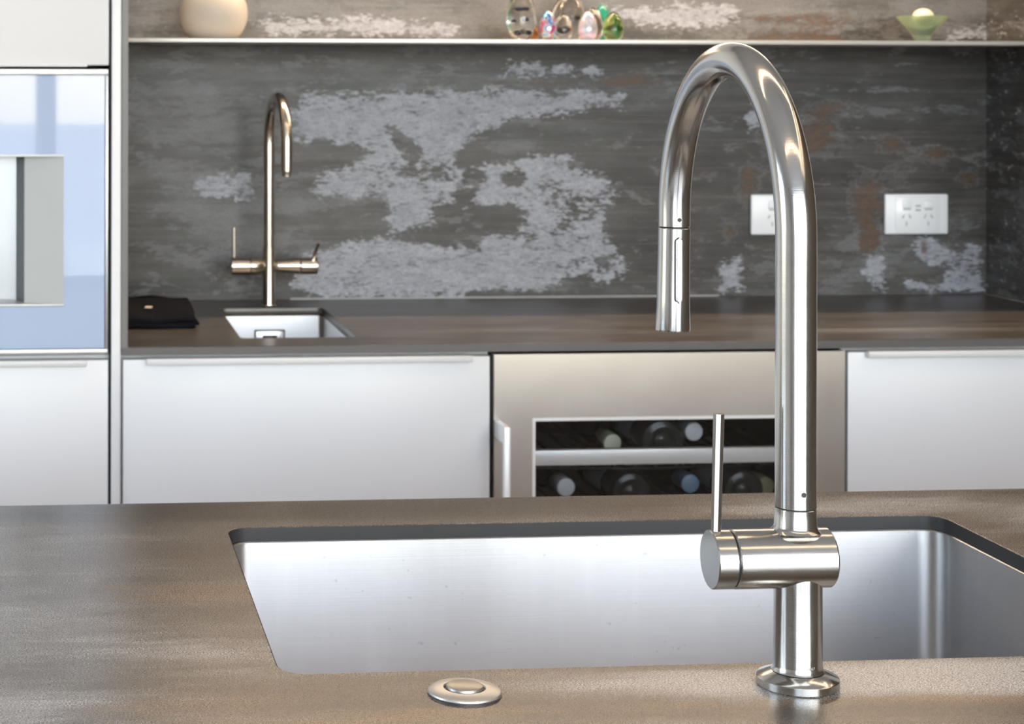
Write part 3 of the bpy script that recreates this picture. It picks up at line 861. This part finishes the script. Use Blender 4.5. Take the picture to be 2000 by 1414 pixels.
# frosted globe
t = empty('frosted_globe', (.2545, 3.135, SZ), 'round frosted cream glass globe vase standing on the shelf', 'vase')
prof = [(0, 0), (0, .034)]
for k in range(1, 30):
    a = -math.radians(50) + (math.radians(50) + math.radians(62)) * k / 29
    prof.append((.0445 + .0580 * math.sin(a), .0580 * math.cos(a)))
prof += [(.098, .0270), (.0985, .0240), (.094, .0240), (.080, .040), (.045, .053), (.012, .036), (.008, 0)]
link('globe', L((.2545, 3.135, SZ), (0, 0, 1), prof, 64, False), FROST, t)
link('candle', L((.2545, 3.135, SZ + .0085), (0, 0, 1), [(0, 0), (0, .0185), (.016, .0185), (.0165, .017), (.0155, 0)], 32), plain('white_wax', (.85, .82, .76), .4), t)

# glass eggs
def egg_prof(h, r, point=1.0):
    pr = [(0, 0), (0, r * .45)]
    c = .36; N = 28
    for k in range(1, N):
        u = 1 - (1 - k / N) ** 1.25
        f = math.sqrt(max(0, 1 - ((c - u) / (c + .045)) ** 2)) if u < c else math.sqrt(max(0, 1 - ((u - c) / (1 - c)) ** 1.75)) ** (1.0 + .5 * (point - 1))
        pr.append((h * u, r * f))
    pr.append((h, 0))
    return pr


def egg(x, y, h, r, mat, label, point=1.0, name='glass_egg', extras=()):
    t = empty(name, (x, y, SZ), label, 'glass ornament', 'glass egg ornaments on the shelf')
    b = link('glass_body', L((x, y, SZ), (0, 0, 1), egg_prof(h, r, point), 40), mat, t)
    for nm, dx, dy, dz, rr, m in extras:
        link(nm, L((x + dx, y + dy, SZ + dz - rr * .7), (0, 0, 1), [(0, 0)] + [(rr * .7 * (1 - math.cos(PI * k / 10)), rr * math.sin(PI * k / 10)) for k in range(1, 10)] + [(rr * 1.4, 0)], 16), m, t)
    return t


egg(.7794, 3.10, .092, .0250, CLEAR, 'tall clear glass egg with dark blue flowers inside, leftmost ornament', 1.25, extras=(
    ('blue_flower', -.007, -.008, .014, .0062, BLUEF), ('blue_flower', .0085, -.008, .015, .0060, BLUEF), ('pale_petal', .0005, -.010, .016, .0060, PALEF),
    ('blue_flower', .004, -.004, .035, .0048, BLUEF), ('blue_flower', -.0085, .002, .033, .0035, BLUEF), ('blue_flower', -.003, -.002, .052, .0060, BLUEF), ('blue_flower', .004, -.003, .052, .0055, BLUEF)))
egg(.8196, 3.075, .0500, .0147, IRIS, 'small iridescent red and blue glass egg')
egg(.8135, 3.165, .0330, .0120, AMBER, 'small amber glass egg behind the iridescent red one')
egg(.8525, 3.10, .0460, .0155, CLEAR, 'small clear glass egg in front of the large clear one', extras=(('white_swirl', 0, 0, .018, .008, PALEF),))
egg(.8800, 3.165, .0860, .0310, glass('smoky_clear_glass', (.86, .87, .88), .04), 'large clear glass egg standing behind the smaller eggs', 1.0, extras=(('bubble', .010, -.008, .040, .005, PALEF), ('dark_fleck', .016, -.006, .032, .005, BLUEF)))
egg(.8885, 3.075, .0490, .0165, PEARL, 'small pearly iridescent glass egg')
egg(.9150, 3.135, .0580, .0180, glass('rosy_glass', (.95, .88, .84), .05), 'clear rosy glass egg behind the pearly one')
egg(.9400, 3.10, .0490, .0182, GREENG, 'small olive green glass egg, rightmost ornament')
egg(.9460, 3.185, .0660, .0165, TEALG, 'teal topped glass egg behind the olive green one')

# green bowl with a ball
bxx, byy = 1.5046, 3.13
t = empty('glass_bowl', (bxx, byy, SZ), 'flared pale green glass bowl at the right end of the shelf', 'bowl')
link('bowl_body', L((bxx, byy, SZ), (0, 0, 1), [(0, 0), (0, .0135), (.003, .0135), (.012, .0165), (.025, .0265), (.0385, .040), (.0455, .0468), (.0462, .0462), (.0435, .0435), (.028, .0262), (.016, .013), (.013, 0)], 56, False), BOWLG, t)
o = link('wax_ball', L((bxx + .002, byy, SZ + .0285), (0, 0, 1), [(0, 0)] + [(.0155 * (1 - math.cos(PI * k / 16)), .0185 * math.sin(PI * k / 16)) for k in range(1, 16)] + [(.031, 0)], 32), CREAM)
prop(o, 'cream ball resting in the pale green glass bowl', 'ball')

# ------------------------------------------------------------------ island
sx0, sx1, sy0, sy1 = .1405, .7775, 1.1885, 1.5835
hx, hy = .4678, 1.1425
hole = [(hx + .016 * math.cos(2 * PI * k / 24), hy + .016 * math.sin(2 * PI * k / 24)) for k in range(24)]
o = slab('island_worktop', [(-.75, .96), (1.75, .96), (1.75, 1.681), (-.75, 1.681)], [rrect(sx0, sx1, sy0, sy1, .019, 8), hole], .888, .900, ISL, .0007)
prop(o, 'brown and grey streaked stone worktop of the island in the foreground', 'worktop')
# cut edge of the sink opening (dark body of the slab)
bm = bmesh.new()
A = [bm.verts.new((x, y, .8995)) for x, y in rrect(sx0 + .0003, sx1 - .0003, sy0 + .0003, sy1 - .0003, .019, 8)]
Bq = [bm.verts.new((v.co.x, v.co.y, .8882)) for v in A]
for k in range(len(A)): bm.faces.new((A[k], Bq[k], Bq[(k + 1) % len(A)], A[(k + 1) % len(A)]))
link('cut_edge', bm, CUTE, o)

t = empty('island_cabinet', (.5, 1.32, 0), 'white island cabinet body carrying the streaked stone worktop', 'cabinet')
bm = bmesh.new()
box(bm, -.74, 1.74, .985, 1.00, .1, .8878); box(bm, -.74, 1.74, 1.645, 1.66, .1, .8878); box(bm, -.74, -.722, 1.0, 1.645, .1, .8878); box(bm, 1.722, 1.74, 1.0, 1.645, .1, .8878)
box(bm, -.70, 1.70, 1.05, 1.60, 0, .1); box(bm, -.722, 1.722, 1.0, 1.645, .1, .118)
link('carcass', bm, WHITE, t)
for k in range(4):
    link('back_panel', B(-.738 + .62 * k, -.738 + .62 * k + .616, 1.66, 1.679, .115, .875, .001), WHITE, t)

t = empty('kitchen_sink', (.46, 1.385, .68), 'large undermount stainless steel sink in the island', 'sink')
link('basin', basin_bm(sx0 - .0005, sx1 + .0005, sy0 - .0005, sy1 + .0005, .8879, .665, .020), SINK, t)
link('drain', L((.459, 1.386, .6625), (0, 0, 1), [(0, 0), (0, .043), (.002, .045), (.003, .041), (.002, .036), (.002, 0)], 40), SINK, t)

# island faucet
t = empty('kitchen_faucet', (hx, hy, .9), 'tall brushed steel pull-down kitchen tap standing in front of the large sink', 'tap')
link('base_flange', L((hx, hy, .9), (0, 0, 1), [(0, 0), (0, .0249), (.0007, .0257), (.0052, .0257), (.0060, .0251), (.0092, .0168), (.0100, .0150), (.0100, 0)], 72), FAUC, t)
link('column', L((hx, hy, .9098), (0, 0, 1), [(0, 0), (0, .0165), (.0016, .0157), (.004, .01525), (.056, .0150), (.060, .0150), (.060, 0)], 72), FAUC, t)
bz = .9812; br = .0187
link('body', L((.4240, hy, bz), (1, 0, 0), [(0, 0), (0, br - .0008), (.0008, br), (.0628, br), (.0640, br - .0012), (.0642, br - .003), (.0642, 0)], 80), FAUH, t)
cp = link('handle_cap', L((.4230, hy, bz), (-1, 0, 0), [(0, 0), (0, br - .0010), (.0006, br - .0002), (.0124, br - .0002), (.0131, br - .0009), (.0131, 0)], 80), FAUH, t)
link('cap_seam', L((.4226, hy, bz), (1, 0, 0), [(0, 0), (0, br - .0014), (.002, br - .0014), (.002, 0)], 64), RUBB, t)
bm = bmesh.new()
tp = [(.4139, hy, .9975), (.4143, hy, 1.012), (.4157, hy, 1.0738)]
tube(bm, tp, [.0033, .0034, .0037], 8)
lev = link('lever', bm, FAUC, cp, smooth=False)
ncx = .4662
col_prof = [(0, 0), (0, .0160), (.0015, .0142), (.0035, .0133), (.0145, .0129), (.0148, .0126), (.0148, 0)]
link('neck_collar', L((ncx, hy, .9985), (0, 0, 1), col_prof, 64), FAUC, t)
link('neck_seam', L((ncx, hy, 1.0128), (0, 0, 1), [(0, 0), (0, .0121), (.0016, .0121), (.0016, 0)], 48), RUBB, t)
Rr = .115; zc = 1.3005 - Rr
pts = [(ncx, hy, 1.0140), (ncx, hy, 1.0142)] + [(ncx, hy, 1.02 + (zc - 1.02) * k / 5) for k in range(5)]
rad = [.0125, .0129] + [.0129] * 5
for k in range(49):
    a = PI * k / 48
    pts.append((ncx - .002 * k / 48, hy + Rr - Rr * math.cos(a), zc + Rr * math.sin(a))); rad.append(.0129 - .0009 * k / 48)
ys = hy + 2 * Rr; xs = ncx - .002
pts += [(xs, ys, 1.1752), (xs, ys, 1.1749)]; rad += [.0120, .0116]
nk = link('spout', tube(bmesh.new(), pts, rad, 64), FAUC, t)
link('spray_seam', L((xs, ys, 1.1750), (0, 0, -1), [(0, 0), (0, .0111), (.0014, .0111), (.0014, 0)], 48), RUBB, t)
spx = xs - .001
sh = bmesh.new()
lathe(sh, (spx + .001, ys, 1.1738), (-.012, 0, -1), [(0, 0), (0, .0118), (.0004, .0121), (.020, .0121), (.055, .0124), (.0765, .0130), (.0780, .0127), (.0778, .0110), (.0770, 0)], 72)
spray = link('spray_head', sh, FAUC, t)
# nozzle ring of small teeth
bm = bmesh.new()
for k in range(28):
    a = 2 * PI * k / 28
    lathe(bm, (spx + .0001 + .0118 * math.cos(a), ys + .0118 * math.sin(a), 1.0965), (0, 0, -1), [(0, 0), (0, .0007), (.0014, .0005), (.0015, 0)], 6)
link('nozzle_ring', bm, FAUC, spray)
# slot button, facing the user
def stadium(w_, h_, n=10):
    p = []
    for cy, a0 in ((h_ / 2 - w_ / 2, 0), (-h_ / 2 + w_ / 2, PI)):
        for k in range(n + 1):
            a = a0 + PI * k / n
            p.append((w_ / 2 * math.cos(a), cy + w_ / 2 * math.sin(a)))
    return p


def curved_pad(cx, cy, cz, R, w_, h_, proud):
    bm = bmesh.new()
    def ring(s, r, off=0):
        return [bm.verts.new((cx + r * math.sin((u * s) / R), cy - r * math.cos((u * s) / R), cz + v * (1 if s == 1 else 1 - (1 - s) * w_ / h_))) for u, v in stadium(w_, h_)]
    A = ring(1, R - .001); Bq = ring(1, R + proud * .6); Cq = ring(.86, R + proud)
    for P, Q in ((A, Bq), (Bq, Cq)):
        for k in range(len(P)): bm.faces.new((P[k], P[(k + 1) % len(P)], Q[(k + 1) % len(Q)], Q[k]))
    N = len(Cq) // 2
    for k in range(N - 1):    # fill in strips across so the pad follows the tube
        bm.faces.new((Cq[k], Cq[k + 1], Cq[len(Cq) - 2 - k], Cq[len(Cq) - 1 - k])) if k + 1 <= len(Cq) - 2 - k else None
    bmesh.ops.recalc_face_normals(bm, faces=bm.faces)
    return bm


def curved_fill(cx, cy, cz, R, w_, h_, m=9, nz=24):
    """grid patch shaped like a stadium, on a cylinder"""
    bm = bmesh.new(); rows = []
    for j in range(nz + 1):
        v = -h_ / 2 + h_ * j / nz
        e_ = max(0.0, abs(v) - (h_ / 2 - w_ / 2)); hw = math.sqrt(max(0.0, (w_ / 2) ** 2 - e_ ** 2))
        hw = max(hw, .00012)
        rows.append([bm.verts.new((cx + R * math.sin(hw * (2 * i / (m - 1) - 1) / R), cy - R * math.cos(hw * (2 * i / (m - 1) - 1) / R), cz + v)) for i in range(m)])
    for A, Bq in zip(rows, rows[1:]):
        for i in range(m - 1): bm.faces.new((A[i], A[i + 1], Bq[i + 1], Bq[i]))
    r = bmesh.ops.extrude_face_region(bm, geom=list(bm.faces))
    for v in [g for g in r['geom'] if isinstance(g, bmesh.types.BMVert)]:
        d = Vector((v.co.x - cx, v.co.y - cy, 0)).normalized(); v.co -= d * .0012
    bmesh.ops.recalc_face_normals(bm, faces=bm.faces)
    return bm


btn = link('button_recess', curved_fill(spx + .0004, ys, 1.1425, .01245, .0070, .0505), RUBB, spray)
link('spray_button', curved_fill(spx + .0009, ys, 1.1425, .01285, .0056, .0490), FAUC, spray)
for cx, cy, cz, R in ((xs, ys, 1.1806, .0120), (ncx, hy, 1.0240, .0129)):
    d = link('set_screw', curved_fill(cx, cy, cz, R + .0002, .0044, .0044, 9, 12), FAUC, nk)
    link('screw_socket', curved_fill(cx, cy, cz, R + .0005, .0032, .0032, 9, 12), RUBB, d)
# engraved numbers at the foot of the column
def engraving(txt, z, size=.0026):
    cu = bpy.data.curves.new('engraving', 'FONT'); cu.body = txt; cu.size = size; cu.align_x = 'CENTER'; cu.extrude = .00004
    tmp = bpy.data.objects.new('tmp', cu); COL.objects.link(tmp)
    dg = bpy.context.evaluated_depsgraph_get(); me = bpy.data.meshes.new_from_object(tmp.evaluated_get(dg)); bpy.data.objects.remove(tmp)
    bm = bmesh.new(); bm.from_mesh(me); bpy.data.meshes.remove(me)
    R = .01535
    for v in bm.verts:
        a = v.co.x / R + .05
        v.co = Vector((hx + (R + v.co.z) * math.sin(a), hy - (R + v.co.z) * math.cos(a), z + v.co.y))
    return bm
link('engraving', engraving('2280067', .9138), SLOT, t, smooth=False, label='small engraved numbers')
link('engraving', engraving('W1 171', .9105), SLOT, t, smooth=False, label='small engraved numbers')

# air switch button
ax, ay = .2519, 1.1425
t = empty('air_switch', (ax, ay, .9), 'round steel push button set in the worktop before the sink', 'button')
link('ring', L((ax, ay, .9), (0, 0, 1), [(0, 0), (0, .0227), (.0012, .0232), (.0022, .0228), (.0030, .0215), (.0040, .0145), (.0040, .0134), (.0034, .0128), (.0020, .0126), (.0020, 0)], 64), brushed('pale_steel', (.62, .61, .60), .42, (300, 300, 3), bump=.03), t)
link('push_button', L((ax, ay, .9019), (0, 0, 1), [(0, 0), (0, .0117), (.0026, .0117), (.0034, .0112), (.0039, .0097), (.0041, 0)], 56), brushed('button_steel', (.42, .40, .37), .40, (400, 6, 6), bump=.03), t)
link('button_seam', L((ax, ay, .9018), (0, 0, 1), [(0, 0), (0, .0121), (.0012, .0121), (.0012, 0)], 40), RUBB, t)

============

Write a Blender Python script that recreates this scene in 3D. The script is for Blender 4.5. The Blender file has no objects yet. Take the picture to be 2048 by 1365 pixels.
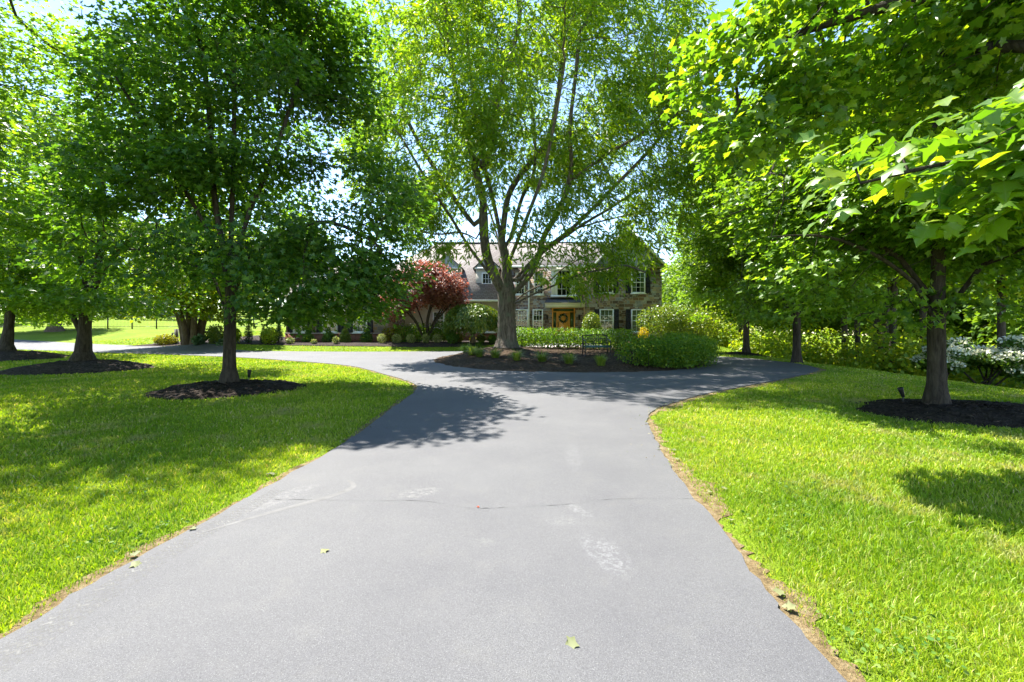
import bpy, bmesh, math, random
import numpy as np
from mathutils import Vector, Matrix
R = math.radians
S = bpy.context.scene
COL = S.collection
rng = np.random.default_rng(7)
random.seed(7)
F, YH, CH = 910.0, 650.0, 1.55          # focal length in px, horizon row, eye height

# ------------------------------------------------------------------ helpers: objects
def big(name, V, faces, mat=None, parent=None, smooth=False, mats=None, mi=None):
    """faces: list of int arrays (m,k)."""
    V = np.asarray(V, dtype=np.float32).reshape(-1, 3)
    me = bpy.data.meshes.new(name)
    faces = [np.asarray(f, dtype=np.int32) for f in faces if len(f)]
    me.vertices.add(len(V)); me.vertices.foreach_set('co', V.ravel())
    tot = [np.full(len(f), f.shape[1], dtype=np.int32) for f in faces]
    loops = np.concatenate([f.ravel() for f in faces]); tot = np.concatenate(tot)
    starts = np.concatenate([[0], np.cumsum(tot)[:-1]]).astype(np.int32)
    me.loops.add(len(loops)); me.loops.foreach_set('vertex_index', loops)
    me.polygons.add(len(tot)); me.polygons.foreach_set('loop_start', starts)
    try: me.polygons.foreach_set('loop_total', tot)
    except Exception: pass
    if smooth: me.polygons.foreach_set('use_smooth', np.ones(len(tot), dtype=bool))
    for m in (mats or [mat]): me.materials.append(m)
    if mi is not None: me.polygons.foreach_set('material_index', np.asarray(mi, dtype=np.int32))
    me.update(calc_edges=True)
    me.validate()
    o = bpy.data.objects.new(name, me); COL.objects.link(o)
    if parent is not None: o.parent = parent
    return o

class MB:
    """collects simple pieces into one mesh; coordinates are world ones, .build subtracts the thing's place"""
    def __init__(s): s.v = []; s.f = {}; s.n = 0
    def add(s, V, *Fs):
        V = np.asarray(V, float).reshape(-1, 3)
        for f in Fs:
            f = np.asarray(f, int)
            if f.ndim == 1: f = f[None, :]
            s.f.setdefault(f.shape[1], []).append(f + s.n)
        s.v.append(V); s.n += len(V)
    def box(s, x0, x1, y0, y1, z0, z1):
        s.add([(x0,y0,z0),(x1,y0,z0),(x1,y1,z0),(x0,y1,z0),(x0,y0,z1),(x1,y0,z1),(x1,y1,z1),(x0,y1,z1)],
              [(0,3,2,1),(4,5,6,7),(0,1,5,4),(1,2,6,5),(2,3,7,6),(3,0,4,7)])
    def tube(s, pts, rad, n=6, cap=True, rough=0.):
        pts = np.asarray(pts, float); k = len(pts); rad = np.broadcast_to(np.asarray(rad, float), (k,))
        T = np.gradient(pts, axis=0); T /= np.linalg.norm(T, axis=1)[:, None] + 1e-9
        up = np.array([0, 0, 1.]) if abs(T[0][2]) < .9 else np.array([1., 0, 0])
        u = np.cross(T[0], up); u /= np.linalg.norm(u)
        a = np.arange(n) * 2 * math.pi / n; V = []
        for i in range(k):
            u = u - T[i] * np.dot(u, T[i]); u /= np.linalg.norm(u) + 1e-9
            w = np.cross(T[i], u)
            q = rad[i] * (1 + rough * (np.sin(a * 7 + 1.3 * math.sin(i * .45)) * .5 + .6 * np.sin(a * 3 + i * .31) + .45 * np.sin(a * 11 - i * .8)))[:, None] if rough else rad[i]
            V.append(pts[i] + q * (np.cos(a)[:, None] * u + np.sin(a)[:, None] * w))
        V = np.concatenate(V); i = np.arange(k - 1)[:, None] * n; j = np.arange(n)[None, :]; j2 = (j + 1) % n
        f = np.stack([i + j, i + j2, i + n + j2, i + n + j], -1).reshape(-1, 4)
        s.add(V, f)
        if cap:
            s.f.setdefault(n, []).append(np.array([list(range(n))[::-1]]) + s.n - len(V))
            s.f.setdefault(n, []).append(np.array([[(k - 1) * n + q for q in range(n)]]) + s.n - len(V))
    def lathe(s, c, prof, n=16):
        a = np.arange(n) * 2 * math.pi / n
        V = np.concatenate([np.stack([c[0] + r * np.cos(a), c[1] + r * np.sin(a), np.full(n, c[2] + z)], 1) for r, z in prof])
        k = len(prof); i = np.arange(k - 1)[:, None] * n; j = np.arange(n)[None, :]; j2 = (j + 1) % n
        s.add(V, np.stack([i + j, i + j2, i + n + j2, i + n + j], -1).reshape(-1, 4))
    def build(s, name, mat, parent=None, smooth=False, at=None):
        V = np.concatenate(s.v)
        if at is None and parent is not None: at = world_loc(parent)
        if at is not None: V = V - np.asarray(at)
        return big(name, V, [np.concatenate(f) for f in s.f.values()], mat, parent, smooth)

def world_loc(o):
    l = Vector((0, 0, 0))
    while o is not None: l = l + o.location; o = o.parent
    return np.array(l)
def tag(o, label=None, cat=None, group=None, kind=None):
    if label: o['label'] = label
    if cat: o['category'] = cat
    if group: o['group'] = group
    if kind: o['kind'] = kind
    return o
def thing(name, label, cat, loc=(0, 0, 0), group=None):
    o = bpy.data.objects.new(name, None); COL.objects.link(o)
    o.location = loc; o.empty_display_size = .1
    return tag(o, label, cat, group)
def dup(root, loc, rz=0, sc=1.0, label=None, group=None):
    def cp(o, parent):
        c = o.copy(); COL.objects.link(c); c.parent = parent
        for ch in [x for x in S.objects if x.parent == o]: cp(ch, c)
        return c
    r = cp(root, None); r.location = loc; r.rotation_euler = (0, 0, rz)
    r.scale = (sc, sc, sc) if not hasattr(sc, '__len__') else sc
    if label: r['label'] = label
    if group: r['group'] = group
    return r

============

> **To be done**
From the entries above, copy exactly the lines starting at the one with "Write a Blender" and stopping at the one with "F, YH, CH = 910.0, 650.0, 1.55", keeping both ends. Drop the pictures.

> **Written response**
Write a Blender Python script that recreates this scene in 3D. The script is for Blender 4.5. The Blender file has no objects yet. Take the picture to be 2048 by 1365 pixels.
import bpy, bmesh, math, random
import numpy as np
from mathutils import Vector, Matrix
R = math.radians
S = bpy.context.scene
COL = S.collection
rng = np.random.default_rng(7)
random.seed(7)
F, YH, CH = 910.0, 650.0, 1.55          # focal length in px, horizon row, eye height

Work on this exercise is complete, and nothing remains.